• [What is being asked]
The records should be repeated word for word, pictures excluded.

• [Collected data]
○ ○ ○ ○ ○

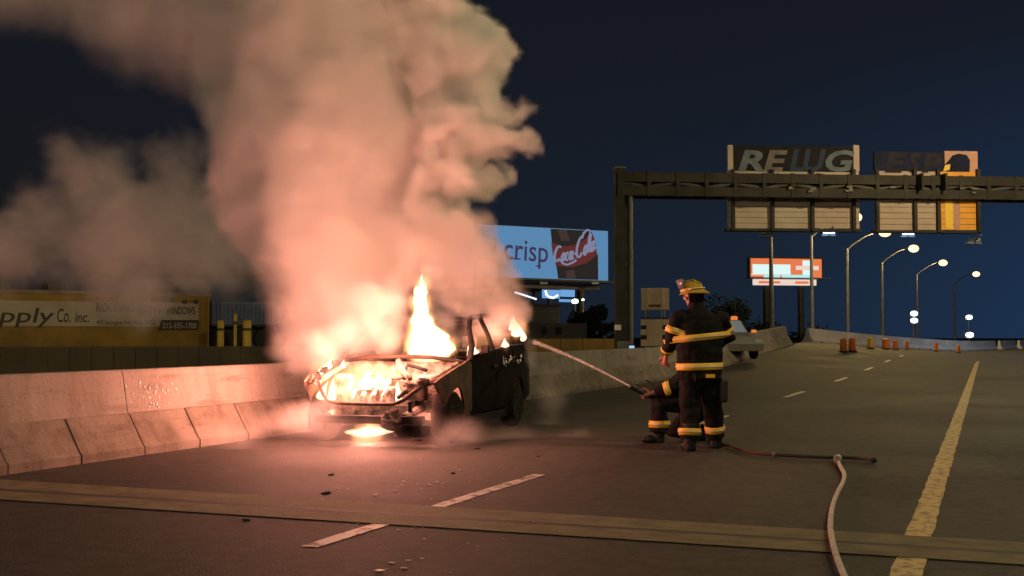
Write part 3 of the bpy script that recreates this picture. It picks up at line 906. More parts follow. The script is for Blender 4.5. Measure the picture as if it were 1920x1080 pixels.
MB().box((c0, .02, 0), (c1, .34, zt0 + .12)).build('column', M['gantry'], ga)
MB().box((c0 - .02, -.03, zt0 + .12), (c1 + .05, .42, zt0 + .18)).build('column_cap', M['gantry_pale'], ga)
MB().tube([(XG(1184), .18, 0), (XG(1184), .18, zb1_)], .10, 12).build('column', M['gantry_pale'], ga)
MB().tube([(XG(1184), 1.05, 0), (XG(1184), 1.05, zb1_)], .10, 12).build('column', M['gantry'], ga)
for f in (.2, .45, .7):
    MB().box((c1, .12, zt0 * f), (XG(1182), .22, zt0 * f + .12)).build('column_tie', M['gantry'], ga)
MB().box((c0 - .05, -.05, ZG(1163, 619)), (c1 - .15, .018, ZG(1163, 609))).build('number_plate', M['reflw'], ga)
random.seed(21)
for k in range(13):       # clamps and brackets that catch the light
    px = random.choice((1395, 1436, 1480, 1515, 1568, 1590, 1608, 1668, 1690, 1727, 1752, 1800, 1822)) + random.uniform(-4, 4)
    y = random.uniform(348, 361)
    MB().box((XG(px), -.09, ZG(px, y + 2.5)), (XG(px + random.uniform(6, 13)), -.022, ZG(px, y - 1)), bevel=.01).build('clamp', M['gantry_pale'], ga)

M['sign_back'] = mat('sign_sheet', (0.50, 0.43, 0.35), rough=0.6, metal=0.0, col2=(0.40, 0.335, 0.27), vscale=1.2)
M['sign_back2'] = mat('sign_sheet_rosy', (0.50, 0.39, 0.32), rough=0.6, col2=(0.41, 0.315, 0.26), vscale=1.2)
M['sign_amber_lit'] = mat('sign_sheet_amber_lit', (0.90, 0.46, 0.06), rough=0.5, col2=(0.80, 0.33, 0.05), vscale=1.4)  # amber light falling on the sheet, put into its colour
M['sign_gold_lit'] = mat('sign_sheet_gold_lit', (0.98, 0.66, 0.09), rough=0.5, var=.15, vscale=2)
M['sign_pink'] = mat('sign_sheet_pink', (0.66, 0.36, 0.27), rough=0.5, col2=(0.50, 0.27, 0.22), vscale=1.2)
M['spray_dark'] = mat('spray_black', (0.020, 0.020, 0.023), spec=0.15, rough=0.7, var=.5, vscale=1.5)
M['spray_grey'] = mat('spray_silver', (0.17, 0.225, 0.275), spec=0.15, rough=0.7, col2=(0.11, 0.14, 0.18), vscale=2.5)
M['spray_tan'] = mat('spray_tan', (0.20, 0.19, 0.19), spec=0.15, rough=0.7, var=.3, vscale=2.5)
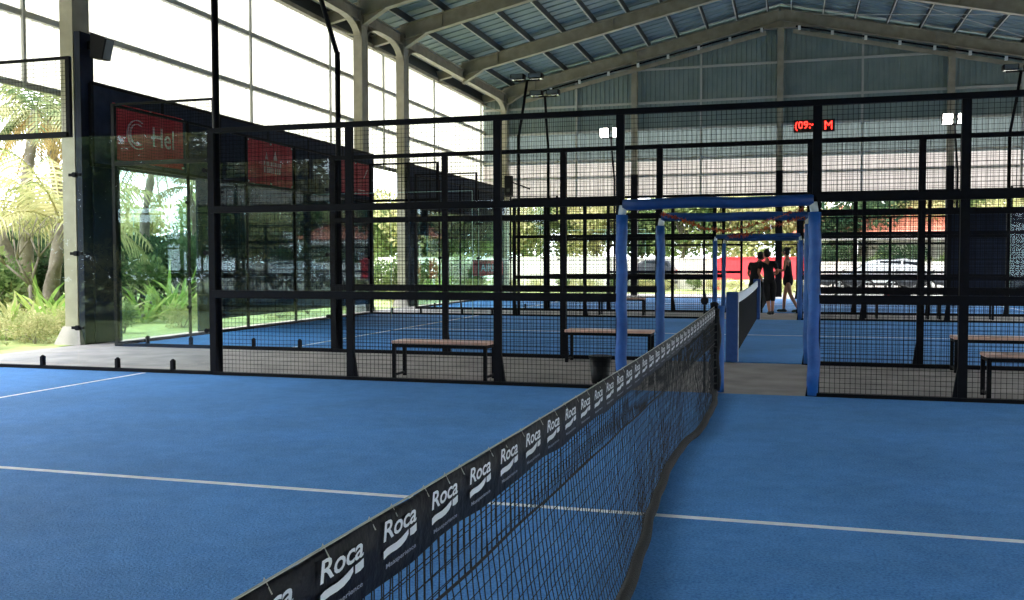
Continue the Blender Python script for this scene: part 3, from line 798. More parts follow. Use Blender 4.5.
# LED clock
R = thing('led_clock', (1.55, 38.6, 6.4), 'red lit digital clock hanging on the gable wall', 'clock', world=True)
MB().box(.82, 2.34, 38.55, 38.68, 6.38, 6.86).build('case', 'ledbox', R)
vf = text_mesh('(09:4', 1.0, .0); a0, a1, c0, c1 = fit(vf)
b = MB(); put(b, vf, lambda x, y, z: (.88+(x-a0)/(a1-a0)*.78, 38.54, 6.44+(y-c0)/(c1-c0)*.36))
vf = text_mesh('M', 1.0, .0); a0, a1, c0, c1 = fit(vf)
put(b, vf, lambda x, y, z: (1.97+(x-a0)/(a1-a0)*.28, 38.54, 6.46+(y-c0)/(c1-c0)*.32)); b.build('digits', 'led', R)

# windscreen behind the last fence, right corner
R = thing('windscreen', (8, YC2-.12, 0), 'black windscreen on the right corner of the last fence', 'windscreen', world=True)
MB().box(6.05, 8.0, YC2-.13, YC2-.10, .1, 3.15).build('screen_panel', 'navy2', R); MB().box(8.02, 10.0, YC2-.13, YC2-.10, .1, 3.15).build('screen_panel', 'navy2', R)
f = MB(); f.box(6.0, 10.0, YC2-.14, YC2-.09, 3.13, 3.19); f.box(6.0, 6.06, YC2-.14, YC2-.09, 0, 3.15); f.box(9.95, 10.0, YC2-.14, YC2-.09, 0, 3.15); f.build('frame', 'black', R)

# ------------------------------------------------------------------ vegetation
def blade(b, base, dirv, L, W, droop, n=6, fold=0):
    d = Vector(dirv).normalized(); p = Vector(base); side = d.cross(Vector((0, 0, 1)))
    if side.length < .05: side = Vector((1, 0, 0))
    side.normalize(); k = len(b.v)
    for i in range(n+1):
        t = i/n; w = W*(.25+1.5*t*(1-t)*1.6)*(1-t**4)+.002
        b.v += [tuple(p-side*w/2), tuple(p+side*w/2)]
        d = (d+Vector((0, 0, -droop/n))).normalized(); p = p+d*(L/n)
    for i in range(n): b.f.append((k+2*i, k+2*i+1, k+2*i+3, k+2*i+2))
def mk_spiky(seed, L=1.3, W=.13, N=26, m='leaf_bright'):
    random.seed(seed); R = thing('leafy_plant', (0, 0, 0), 'x', 'plant')
    b = MB()
    for i in range(N):
        a = random.uniform(0, 2*pi); e = random.uniform(.35, 1.35); r = random.uniform(0, .18)
        blade(b, (r*cos(a), r*sin(a), 0), (cos(a)*cos(e), sin(a)*cos(e), sin(e)), L*random.uniform(.65, 1.15), W*random.uniform(.7, 1.2), random.uniform(.5, 1.6))
    b.build('leaves', m, R); s = MB(); s.tube([(0, 0, -.05), (0, 0, .25)], .05, 8); s.build('stem', 'bark', R)
    return R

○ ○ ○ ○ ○

• [Response]
Write part 3 of the bpy script that recreates this picture. It picks up at line 906. More parts follow. The script is for Blender 4.5. Measure the picture as if it were 1920x1080 pixels.
MB().box((c0, .02, 0), (c1, .34, zt0 + .12)).build('column', M['gantry'], ga)
MB().box((c0 - .02, -.03, zt0 + .12), (c1 + .05, .42, zt0 + .18)).build('column_cap', M['gantry_pale'], ga)
MB().tube([(XG(1184), .18, 0), (XG(1184), .18, zb1_)], .10, 12).build('column', M['gantry_pale'], ga)
MB().tube([(XG(1184), 1.05, 0), (XG(1184), 1.05, zb1_)], .10, 12).build('column', M['gantry'], ga)
for f in (.2, .45, .7):
    MB().box((c1, .12, zt0 * f), (XG(1182), .22, zt0 * f + .12)).build('column_tie', M['gantry'], ga)
MB().box((c0 - .05, -.05, ZG(1163, 619)), (c1 - .15, .018, ZG(1163, 609))).build('number_plate', M['reflw'], ga)
random.seed(21)
for k in range(13):       # clamps and brackets that catch the light
    px = random.choice((1395, 1436, 1480, 1515, 1568, 1590, 1608, 1668, 1690, 1727, 1752, 1800, 1822)) + random.uniform(-4, 4)
    y = random.uniform(348, 361)
    MB().box((XG(px), -.09, ZG(px, y + 2.5)), (XG(px + random.uniform(6, 13)), -.022, ZG(px, y - 1)), bevel=.01).build('clamp', M['gantry_pale'], ga)

M['sign_back'] = mat('sign_sheet', (0.50, 0.43, 0.35), rough=0.6, metal=0.0, col2=(0.40, 0.335, 0.27), vscale=1.2)
M['sign_back2'] = mat('sign_sheet_rosy', (0.50, 0.39, 0.32), rough=0.6, col2=(0.41, 0.315, 0.26), vscale=1.2)
M['sign_amber_lit'] = mat('sign_sheet_amber_lit', (0.90, 0.46, 0.06), rough=0.5, col2=(0.80, 0.33, 0.05), vscale=1.4)  # amber light falling on the sheet, put into its colour
M['sign_gold_lit'] = mat('sign_sheet_gold_lit', (0.98, 0.66, 0.09), rough=0.5, var=.15, vscale=2)
M['sign_pink'] = mat('sign_sheet_pink', (0.66, 0.36, 0.27), rough=0.5, col2=(0.50, 0.27, 0.22), vscale=1.2)
M['spray_dark'] = mat('spray_black', (0.020, 0.020, 0.023), spec=0.15, rough=0.7, var=.5, vscale=1.5)
M['spray_grey'] = mat('spray_silver', (0.17, 0.225, 0.275), spec=0.15, rough=0.7, col2=(0.11, 0.14, 0.18), vscale=2.5)
M['spray_tan'] = mat('spray_tan', (0.20, 0.19, 0.19), spec=0.15, rough=0.7, var=.3, vscale=2.5)
Continue the Blender Python script for this scene: part 3, from line 798. More parts follow. Use Blender 4.5.
# LED clock
R = thing('led_clock', (1.55, 38.6, 6.4), 'red lit digital clock hanging on the gable wall', 'clock', world=True)
MB().box(.82, 2.34, 38.55, 38.68, 6.38, 6.86).build('case', 'ledbox', R)
vf = text_mesh('(09:4', 1.0, .0); a0, a1, c0, c1 = fit(vf)
b = MB(); put(b, vf, lambda x, y, z: (.88+(x-a0)/(a1-a0)*.78, 38.54, 6.44+(y-c0)/(c1-c0)*.36))
vf = text_mesh('M', 1.0, .0); a0, a1, c0, c1 = fit(vf)
put(b, vf, lambda x, y, z: (1.97+(x-a0)/(a1-a0)*.28, 38.54, 6.46+(y-c0)/(c1-c0)*.32)); b.build('digits', 'led', R)

# windscreen behind the last fence, right corner
R = thing('windscreen', (8, YC2-.12, 0), 'black windscreen on the right corner of the last fence', 'windscreen', world=True)
MB().box(6.05, 8.0, YC2-.13, YC2-.10, .1, 3.15).build('screen_panel', 'navy2', R); MB().box(8.02, 10.0, YC2-.13, YC2-.10, .1, 3.15).build('screen_panel', 'navy2', R)
f = MB(); f.box(6.0, 10.0, YC2-.14, YC2-.09, 3.13, 3.19); f.box(6.0, 6.06, YC2-.14, YC2-.09, 0, 3.15); f.box(9.95, 10.0, YC2-.14, YC2-.09, 0, 3.15); f.build('frame', 'black', R)

# ------------------------------------------------------------------ vegetation
def blade(b, base, dirv, L, W, droop, n=6, fold=0):
    d = Vector(dirv).normalized(); p = Vector(base); side = d.cross(Vector((0, 0, 1)))
    if side.length < .05: side = Vector((1, 0, 0))
    side.normalize(); k = len(b.v)
    for i in range(n+1):
        t = i/n; w = W*(.25+1.5*t*(1-t)*1.6)*(1-t**4)+.002
        b.v += [tuple(p-side*w/2), tuple(p+side*w/2)]
        d = (d+Vector((0, 0, -droop/n))).normalized(); p = p+d*(L/n)
    for i in range(n): b.f.append((k+2*i, k+2*i+1, k+2*i+3, k+2*i+2))
def mk_spiky(seed, L=1.3, W=.13, N=26, m='leaf_bright'):
    random.seed(seed); R = thing('leafy_plant', (0, 0, 0), 'x', 'plant')
    b = MB()
    for i in range(N):
        a = random.uniform(0, 2*pi); e = random.uniform(.35, 1.35); r = random.uniform(0, .18)
        blade(b, (r*cos(a), r*sin(a), 0), (cos(a)*cos(e), sin(a)*cos(e), sin(e)), L*random.uniform(.65, 1.15), W*random.uniform(.7, 1.2), random.uniform(.5, 1.6))
    b.build('leaves', m, R); s = MB(); s.tube([(0, 0, -.05), (0, 0, .25)], .05, 8); s.build('stem', 'bark', R)
    return R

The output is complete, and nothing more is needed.